*JOB*
Reproduce the listing below from the line with "Generate a Blender" to the line with "from mathutils import Vector", both lines included, character for character, minus any pictures.

*SUPPLIED MATERIAL*
• • • • •

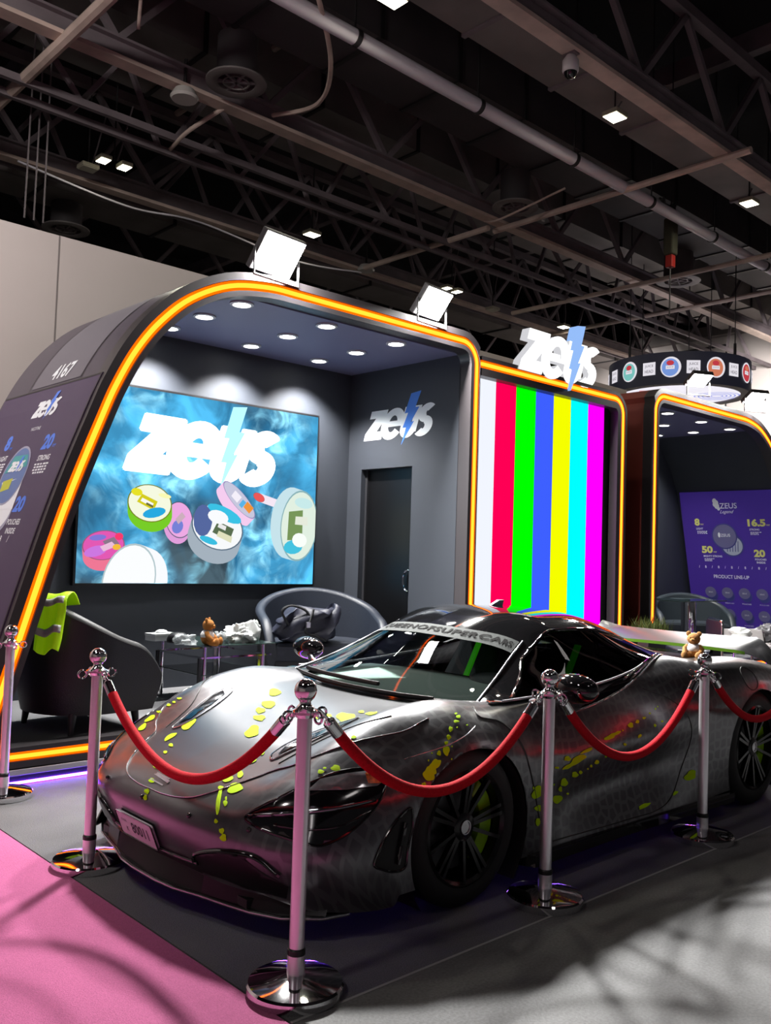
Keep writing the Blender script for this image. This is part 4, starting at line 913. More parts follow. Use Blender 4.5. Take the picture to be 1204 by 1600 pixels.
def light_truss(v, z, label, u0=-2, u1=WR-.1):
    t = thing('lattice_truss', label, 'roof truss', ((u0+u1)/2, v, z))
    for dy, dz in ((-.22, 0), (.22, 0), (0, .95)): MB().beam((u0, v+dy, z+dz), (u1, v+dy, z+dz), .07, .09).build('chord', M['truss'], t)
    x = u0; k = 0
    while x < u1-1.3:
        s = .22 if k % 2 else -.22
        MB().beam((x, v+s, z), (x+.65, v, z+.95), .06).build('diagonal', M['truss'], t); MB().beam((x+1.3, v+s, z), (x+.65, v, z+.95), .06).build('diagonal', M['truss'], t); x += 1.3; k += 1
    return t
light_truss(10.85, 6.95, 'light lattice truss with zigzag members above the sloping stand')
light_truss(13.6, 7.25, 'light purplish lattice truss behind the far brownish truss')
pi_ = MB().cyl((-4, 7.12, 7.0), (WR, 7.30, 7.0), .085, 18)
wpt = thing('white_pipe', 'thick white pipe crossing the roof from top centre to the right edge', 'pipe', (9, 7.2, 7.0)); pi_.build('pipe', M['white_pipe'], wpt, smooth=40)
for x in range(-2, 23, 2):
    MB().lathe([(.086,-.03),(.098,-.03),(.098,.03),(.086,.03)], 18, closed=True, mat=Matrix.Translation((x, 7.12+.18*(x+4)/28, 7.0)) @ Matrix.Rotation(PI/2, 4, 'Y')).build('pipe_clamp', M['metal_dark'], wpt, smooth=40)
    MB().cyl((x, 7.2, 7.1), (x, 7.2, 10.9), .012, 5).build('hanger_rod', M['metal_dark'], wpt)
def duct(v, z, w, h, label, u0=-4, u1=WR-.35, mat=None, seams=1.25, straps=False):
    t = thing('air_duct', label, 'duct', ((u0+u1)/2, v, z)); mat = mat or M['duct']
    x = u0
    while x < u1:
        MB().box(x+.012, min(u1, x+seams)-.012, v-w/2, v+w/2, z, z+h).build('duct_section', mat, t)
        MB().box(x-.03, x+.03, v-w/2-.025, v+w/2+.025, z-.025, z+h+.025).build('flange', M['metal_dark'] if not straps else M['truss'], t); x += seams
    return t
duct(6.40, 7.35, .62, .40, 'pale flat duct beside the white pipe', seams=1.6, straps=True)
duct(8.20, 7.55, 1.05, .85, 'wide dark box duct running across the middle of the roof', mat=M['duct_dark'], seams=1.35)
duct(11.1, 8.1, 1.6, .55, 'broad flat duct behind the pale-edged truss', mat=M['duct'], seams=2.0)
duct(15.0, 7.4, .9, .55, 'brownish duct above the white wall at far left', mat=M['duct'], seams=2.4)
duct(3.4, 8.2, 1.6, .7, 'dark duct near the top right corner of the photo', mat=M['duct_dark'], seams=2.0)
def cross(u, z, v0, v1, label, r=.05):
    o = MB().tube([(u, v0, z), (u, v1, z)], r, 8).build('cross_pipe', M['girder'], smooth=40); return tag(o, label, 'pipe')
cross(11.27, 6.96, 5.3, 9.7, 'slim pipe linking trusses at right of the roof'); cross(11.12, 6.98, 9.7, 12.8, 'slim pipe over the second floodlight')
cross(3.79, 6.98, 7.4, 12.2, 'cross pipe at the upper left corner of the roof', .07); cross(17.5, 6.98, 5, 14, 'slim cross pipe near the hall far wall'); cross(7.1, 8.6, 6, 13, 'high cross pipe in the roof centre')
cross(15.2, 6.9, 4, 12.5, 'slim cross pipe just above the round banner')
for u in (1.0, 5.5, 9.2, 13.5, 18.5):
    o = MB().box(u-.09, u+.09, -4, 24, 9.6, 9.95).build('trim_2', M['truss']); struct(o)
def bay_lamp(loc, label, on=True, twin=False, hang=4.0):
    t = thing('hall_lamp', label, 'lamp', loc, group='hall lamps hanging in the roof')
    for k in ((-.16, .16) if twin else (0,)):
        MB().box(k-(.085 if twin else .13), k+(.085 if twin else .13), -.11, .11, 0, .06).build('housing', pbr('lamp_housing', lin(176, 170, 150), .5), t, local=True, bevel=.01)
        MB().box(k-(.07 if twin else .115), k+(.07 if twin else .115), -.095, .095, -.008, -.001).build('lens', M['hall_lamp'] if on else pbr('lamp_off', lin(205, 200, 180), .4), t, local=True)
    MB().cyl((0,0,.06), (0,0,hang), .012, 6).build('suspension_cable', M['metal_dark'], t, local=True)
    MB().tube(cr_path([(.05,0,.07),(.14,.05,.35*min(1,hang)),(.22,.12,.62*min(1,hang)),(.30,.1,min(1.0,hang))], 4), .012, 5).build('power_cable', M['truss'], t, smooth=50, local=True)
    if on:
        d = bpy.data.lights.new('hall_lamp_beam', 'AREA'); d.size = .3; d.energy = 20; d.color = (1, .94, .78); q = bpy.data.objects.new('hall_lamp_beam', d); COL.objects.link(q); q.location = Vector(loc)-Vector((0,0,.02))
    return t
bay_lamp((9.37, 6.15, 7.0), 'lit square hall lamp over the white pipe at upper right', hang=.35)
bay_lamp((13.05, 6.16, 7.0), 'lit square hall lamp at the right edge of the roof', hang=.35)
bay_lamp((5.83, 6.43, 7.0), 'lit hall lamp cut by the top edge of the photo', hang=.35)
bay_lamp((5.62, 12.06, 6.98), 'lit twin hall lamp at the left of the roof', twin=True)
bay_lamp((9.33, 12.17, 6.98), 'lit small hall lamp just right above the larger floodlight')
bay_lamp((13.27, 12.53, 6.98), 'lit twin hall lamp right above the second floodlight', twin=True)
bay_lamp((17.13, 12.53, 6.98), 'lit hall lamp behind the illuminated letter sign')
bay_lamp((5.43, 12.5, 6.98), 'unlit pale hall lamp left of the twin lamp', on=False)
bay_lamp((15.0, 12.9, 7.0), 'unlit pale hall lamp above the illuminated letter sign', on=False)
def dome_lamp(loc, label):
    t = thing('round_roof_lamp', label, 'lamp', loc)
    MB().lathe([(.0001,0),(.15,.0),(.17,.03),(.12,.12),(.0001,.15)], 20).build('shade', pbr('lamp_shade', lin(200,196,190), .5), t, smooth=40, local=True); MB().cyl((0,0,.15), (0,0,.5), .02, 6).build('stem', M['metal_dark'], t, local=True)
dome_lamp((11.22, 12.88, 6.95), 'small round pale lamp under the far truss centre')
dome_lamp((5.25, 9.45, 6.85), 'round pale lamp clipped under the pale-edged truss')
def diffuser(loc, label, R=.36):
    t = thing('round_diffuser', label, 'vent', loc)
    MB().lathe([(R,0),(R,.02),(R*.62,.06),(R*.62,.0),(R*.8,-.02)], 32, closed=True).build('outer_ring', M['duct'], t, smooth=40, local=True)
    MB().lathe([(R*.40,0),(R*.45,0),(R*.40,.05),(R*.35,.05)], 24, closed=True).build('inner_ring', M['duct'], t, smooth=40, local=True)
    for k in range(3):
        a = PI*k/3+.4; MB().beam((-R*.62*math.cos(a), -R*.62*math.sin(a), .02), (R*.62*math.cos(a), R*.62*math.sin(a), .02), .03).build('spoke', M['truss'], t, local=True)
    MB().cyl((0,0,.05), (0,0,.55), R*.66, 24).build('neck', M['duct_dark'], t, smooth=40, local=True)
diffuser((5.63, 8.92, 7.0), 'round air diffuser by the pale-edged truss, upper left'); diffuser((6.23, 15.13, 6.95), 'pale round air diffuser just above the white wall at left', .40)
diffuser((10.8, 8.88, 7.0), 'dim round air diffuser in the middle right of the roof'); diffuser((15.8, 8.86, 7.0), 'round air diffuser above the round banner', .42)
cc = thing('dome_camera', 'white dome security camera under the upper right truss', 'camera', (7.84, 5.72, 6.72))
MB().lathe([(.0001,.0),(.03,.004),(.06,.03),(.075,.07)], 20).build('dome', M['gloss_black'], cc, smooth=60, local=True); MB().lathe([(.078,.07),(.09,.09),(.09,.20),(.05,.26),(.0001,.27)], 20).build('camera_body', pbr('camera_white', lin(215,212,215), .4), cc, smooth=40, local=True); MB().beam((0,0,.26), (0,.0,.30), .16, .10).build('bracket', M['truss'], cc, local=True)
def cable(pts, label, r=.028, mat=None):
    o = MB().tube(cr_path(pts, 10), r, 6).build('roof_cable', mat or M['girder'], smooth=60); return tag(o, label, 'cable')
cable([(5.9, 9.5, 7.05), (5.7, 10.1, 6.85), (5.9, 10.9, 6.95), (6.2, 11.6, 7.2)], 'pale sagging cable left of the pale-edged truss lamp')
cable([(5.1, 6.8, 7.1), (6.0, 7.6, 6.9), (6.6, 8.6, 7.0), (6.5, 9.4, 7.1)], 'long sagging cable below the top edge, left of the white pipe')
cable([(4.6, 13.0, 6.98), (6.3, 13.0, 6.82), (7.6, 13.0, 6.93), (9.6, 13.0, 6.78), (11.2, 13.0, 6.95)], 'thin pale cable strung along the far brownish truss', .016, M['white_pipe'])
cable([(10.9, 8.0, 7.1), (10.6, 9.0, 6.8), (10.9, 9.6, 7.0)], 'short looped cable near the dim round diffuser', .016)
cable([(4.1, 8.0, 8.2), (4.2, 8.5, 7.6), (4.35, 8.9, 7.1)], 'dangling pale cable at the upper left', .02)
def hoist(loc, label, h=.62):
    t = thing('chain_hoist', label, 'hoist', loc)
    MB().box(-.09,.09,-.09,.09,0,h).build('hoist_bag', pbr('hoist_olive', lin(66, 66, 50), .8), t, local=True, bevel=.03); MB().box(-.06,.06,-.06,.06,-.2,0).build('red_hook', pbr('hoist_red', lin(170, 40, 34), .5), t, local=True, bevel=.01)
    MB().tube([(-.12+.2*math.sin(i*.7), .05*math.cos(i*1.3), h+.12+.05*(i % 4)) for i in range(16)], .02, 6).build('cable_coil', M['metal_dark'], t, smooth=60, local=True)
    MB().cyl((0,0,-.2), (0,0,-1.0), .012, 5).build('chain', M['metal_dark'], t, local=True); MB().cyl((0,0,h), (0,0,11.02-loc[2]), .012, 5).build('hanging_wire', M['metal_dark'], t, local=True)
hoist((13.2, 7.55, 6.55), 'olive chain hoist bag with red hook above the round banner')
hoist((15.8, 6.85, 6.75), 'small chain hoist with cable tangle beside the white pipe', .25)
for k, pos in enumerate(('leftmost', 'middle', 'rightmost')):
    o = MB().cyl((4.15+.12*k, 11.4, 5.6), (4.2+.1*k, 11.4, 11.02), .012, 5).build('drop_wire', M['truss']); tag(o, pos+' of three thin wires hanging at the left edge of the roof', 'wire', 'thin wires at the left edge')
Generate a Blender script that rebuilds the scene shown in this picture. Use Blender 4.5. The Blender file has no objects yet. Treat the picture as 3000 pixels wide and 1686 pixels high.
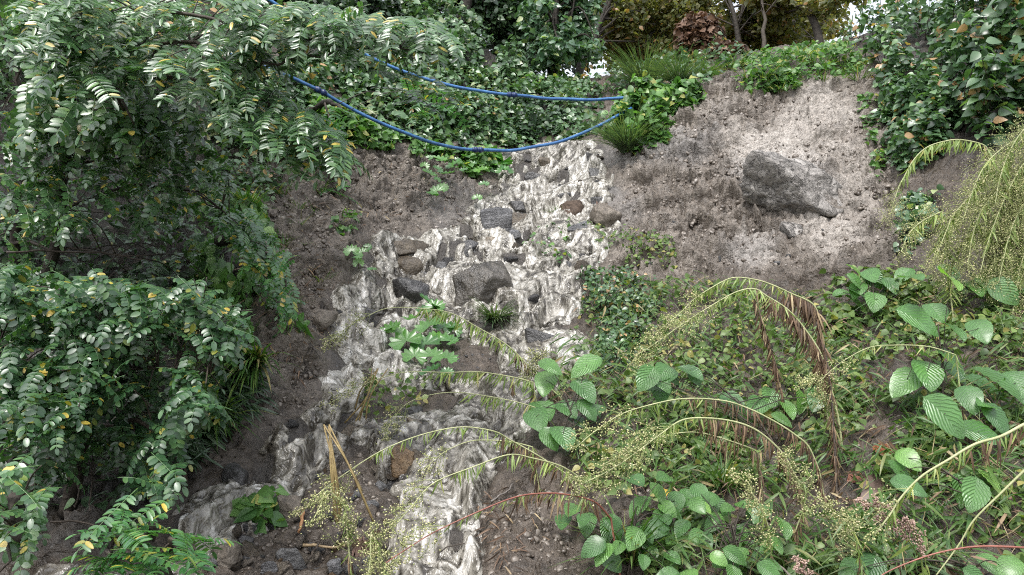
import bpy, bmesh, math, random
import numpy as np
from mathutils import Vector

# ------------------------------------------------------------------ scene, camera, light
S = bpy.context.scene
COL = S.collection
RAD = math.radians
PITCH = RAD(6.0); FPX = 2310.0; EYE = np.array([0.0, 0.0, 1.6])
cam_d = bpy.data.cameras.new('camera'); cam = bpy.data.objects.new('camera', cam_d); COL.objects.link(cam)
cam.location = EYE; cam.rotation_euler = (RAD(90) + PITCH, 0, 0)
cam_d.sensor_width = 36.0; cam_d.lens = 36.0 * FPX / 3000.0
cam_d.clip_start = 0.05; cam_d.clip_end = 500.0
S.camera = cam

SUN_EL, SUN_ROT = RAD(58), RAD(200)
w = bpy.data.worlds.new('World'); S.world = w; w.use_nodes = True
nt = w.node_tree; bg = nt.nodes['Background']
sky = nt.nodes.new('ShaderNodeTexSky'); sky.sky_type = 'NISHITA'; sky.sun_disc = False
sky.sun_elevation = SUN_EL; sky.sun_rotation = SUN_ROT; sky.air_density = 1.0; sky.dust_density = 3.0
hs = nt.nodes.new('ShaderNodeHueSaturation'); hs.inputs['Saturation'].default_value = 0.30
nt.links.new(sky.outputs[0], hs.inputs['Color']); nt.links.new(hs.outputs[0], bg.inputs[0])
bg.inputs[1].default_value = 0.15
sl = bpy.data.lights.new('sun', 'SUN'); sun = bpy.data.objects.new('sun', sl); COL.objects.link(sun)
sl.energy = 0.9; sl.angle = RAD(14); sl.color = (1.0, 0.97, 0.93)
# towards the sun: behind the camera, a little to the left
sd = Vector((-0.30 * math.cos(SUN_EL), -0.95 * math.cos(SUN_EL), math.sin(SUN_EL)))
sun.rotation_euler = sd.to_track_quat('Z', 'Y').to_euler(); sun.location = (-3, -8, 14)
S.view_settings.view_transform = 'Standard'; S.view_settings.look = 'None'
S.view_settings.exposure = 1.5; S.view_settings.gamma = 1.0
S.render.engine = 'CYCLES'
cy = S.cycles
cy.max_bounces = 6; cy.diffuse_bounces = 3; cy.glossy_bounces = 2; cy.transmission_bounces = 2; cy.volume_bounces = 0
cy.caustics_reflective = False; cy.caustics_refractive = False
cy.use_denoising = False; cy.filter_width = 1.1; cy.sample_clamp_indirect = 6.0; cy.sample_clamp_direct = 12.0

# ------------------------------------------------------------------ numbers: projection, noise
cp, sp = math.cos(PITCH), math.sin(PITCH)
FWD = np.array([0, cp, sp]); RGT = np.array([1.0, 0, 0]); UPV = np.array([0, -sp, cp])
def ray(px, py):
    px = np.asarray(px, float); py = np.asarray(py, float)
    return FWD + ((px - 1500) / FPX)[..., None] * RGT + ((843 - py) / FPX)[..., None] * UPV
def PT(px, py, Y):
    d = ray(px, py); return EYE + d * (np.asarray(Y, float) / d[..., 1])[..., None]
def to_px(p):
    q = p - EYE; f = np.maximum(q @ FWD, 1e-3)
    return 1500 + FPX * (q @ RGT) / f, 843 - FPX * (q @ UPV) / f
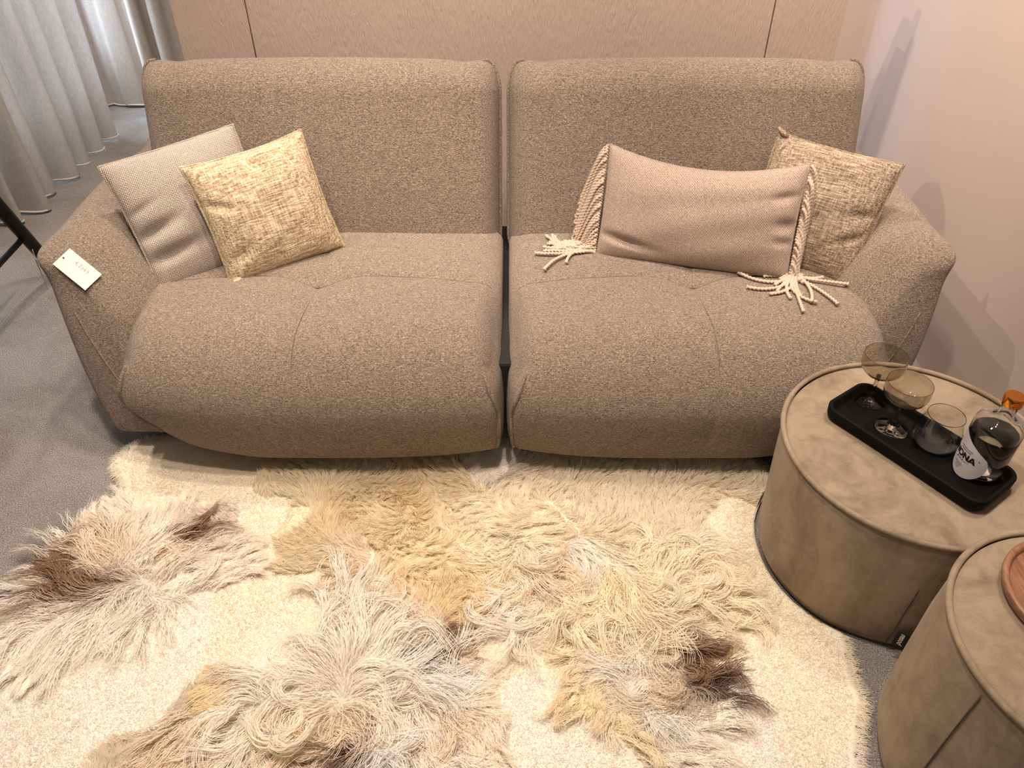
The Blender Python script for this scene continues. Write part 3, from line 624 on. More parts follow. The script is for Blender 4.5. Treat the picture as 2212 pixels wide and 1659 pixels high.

• • • • •

*OUTPUT OF THE TASK*
Generate a Blender script that rebuilds the scene shown in this picture. Use Blender 4.5. The Blender file has no objects yet. Treat the picture as 3000 pixels wide and 1686 pixels high.
import bpy, bmesh, math, random
import numpy as np
from mathutils import Vector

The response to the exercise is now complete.